-- Given task --
Any pictures should be left out; please print exactly the lines between the line with "Generate a Blender" and the line with "R = math.radians; PI = math.pi", inclusive.

※ ※ ※

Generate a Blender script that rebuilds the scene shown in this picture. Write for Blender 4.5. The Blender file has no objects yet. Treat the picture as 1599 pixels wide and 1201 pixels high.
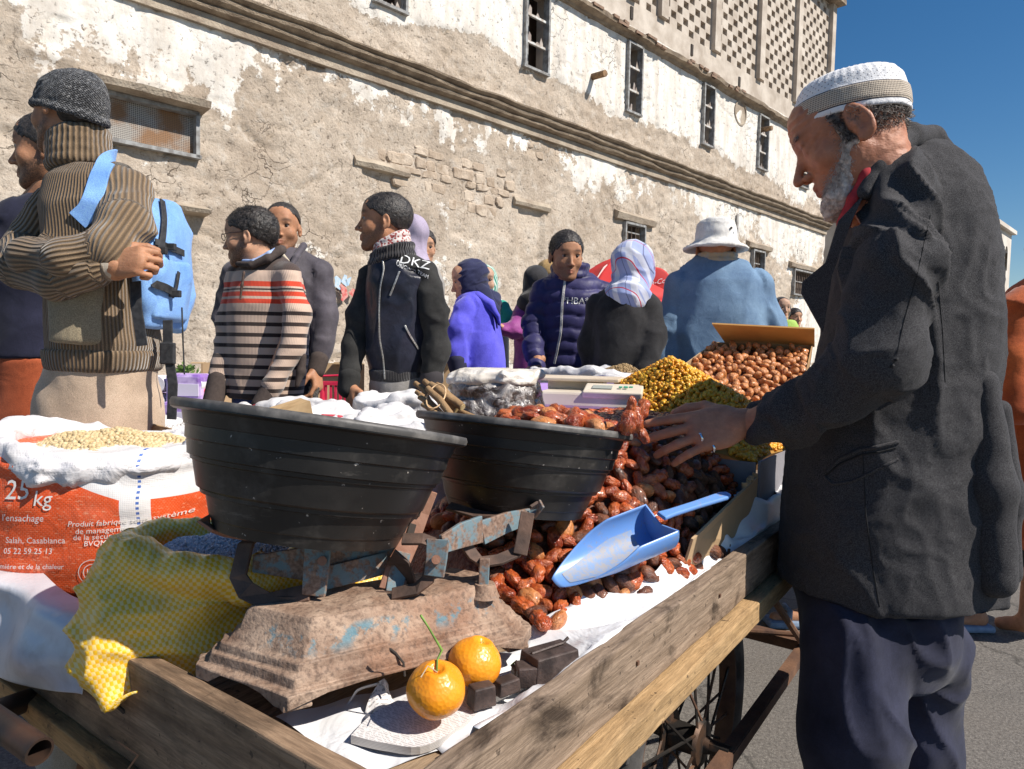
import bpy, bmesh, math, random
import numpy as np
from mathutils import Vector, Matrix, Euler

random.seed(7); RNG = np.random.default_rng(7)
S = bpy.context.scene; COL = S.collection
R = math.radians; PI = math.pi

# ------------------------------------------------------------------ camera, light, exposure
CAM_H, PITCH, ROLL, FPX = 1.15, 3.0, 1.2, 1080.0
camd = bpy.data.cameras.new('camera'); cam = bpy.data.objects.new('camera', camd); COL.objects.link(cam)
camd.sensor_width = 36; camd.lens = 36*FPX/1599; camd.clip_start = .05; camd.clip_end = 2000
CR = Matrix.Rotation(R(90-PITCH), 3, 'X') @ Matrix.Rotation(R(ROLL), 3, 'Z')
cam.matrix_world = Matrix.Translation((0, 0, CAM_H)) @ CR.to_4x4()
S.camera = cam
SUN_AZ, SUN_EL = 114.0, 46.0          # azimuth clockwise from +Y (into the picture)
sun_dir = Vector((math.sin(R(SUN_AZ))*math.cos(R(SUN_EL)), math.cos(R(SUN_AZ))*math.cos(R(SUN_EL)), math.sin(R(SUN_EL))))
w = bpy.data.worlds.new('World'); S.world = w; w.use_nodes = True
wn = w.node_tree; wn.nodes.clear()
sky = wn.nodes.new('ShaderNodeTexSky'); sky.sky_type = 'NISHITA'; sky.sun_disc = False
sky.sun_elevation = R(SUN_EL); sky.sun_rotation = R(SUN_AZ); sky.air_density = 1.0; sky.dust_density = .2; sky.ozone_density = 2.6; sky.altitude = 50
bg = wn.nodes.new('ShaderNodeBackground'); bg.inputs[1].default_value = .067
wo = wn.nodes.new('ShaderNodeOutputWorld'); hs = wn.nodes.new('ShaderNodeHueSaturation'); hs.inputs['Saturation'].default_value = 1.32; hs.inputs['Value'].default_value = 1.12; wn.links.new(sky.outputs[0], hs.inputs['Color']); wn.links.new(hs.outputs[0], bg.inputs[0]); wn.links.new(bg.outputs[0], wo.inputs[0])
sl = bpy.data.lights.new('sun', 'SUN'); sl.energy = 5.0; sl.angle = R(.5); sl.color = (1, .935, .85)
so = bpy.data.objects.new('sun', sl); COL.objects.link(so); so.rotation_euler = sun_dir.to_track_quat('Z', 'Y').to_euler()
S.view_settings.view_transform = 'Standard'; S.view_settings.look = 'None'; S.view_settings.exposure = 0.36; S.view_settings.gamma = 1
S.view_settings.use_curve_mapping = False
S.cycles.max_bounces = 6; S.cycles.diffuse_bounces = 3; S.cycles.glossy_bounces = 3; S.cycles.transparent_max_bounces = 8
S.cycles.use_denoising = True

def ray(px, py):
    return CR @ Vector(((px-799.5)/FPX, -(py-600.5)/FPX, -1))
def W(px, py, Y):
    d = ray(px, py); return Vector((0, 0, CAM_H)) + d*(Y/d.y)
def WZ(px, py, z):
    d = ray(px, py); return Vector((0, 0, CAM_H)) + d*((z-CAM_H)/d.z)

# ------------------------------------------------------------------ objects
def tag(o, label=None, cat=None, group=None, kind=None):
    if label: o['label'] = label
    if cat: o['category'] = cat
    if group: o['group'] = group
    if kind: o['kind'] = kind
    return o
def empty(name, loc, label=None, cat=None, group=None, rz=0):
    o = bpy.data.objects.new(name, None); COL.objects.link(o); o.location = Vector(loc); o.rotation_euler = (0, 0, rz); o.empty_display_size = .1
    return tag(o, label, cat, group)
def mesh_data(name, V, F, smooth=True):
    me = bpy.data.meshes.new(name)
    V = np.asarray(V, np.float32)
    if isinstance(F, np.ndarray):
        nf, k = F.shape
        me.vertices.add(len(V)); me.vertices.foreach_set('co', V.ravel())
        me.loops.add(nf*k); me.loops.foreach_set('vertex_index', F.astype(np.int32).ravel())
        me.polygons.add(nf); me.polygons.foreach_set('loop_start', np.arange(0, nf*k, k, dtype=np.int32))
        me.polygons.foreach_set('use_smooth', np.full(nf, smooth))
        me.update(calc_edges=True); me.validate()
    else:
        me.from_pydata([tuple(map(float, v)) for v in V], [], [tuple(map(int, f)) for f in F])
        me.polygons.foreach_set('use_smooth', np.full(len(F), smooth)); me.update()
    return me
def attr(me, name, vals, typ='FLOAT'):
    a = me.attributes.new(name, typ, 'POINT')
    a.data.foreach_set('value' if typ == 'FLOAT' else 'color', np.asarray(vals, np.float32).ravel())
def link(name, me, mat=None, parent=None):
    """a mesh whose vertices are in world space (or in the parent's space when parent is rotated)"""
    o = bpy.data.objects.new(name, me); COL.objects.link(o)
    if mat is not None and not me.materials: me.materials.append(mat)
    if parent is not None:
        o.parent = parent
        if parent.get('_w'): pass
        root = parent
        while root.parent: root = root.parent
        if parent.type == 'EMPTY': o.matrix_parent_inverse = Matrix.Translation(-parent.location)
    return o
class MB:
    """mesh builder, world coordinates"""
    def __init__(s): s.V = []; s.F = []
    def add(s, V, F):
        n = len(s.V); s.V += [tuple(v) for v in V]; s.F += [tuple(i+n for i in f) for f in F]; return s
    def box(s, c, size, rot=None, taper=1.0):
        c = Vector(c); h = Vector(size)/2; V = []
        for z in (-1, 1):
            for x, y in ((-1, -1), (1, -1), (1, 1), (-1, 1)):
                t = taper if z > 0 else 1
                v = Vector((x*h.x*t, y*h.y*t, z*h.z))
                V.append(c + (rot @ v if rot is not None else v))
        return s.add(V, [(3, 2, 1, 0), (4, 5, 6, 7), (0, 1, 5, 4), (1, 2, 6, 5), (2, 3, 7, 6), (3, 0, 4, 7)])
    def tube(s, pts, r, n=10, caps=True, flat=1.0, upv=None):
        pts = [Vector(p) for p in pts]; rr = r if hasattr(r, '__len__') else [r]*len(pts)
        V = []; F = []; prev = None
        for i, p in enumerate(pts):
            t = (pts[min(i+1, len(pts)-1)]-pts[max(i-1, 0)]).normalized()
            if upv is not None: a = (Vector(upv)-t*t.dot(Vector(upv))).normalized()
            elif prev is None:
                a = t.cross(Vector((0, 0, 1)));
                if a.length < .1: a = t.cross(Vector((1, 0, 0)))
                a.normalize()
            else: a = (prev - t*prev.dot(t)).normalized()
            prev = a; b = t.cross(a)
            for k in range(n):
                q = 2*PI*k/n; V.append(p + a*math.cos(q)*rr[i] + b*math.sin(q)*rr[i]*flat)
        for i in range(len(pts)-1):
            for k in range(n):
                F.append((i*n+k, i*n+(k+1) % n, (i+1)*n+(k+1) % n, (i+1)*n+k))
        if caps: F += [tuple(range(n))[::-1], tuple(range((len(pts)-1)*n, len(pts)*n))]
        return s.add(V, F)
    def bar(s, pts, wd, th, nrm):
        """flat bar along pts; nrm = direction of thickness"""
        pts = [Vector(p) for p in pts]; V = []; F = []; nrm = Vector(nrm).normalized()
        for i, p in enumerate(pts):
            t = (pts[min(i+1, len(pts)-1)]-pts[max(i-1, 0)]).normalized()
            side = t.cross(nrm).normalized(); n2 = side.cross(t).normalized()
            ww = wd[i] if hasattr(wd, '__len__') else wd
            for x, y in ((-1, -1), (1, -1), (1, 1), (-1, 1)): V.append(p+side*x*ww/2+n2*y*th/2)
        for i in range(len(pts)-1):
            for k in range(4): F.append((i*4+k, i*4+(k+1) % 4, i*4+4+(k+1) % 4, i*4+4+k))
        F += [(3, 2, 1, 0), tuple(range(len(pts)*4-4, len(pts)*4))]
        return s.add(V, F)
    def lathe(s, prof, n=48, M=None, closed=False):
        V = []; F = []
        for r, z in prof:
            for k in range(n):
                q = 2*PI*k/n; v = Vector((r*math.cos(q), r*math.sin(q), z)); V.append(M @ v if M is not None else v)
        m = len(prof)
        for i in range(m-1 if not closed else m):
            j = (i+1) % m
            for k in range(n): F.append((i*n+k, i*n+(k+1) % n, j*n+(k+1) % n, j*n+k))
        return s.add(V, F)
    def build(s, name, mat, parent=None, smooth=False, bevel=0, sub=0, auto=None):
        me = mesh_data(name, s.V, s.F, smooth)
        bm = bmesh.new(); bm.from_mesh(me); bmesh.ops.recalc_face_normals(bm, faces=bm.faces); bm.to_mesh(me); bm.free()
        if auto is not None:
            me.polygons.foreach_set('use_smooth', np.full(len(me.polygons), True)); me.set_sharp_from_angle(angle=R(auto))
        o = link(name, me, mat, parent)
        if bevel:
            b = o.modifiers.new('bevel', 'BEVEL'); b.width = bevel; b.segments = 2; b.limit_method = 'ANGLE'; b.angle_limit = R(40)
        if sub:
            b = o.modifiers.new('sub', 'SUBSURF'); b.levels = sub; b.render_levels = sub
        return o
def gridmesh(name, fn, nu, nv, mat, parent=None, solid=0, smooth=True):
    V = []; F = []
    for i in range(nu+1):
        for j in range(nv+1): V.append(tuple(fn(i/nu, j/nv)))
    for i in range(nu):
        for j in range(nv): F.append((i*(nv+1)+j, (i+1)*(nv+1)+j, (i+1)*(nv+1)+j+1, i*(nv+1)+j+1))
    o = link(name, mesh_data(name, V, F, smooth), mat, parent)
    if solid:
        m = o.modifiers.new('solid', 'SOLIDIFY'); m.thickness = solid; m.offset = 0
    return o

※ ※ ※

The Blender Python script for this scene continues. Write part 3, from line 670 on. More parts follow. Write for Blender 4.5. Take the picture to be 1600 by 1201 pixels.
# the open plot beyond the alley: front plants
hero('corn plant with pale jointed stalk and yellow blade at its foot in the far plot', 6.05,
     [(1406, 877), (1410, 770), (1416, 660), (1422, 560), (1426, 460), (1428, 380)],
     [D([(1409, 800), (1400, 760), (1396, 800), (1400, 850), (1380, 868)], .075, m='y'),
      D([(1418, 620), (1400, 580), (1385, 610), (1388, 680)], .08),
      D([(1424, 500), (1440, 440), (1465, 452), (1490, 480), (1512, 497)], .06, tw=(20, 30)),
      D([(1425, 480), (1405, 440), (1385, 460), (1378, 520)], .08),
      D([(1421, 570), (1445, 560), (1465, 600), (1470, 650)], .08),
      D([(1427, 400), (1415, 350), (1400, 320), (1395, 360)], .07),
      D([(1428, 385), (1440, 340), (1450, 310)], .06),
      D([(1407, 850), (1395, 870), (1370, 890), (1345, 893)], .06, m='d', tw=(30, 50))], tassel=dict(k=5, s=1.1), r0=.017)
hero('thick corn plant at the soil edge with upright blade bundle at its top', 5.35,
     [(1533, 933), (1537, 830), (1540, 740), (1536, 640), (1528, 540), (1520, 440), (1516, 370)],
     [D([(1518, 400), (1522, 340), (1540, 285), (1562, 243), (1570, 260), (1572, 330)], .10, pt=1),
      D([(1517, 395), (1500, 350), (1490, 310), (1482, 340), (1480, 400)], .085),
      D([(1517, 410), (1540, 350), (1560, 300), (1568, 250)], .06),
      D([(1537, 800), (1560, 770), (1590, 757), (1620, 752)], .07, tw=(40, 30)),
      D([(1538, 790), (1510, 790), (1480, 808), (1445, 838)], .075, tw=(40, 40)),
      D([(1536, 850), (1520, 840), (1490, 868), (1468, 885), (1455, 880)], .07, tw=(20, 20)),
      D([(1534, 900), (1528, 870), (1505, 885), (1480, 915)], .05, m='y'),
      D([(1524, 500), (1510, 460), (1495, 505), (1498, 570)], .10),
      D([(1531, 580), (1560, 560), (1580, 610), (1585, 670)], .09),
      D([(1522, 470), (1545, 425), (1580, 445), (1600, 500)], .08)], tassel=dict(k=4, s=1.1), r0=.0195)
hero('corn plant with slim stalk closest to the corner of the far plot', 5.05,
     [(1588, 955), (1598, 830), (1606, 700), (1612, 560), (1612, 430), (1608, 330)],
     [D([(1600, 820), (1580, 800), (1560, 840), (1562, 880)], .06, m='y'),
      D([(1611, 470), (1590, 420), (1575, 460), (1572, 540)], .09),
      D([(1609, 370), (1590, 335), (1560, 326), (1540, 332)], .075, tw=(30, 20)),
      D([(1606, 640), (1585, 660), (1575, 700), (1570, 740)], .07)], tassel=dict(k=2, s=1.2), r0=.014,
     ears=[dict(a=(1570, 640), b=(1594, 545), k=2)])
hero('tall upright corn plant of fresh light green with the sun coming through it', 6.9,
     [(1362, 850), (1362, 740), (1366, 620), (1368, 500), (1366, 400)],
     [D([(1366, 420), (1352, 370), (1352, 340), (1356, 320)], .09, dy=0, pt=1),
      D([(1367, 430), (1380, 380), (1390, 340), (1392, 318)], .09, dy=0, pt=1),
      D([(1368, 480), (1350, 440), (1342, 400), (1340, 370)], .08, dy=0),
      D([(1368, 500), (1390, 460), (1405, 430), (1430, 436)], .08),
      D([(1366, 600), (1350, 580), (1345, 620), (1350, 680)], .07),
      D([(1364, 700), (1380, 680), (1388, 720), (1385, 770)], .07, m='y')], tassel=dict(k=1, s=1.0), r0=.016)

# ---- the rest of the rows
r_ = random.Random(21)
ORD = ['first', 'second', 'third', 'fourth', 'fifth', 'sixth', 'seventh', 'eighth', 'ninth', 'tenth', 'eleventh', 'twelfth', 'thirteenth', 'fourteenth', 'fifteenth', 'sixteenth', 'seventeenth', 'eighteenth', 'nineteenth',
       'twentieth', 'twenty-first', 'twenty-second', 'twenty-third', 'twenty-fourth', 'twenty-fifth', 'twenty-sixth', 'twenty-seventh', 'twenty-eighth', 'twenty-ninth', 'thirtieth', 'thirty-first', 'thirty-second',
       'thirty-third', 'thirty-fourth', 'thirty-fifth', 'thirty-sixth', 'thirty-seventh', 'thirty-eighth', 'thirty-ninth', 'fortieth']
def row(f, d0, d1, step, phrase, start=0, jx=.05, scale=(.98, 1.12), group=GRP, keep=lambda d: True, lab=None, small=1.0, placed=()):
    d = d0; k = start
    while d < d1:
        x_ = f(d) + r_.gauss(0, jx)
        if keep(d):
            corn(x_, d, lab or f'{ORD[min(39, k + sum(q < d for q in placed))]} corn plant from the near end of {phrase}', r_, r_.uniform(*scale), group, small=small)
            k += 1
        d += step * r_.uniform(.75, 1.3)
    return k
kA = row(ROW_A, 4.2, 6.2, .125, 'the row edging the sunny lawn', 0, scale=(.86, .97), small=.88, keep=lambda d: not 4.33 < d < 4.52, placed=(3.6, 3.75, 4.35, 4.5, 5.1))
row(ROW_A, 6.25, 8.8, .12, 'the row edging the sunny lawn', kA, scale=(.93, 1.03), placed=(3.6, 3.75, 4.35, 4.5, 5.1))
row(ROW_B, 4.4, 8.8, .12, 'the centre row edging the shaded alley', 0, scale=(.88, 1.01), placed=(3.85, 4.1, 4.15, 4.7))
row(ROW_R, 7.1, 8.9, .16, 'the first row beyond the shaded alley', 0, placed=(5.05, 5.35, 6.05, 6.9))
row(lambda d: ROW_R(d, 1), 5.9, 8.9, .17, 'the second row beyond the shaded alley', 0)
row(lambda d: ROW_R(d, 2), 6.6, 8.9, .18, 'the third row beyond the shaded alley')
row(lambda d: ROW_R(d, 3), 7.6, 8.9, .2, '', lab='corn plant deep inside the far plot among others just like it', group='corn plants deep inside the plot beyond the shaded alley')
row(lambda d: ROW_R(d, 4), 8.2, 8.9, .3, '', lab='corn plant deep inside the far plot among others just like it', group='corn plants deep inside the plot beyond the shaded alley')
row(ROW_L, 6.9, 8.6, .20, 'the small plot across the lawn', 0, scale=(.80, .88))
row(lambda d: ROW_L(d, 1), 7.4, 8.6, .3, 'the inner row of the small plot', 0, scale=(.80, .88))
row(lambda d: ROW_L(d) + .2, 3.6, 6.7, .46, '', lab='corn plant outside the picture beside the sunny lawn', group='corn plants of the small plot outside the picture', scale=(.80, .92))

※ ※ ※

-- Written answer --
Generate a Blender script that rebuilds the scene shown in this picture. Write for Blender 4.5. The Blender file has no objects yet. Treat the picture as 1599 pixels wide and 1201 pixels high.
import bpy, bmesh, math, random
import numpy as np
from mathutils import Vector, Matrix, Euler

random.seed(7); RNG = np.random.default_rng(7)
S = bpy.context.scene; COL = S.collection
R = math.radians; PI = math.pi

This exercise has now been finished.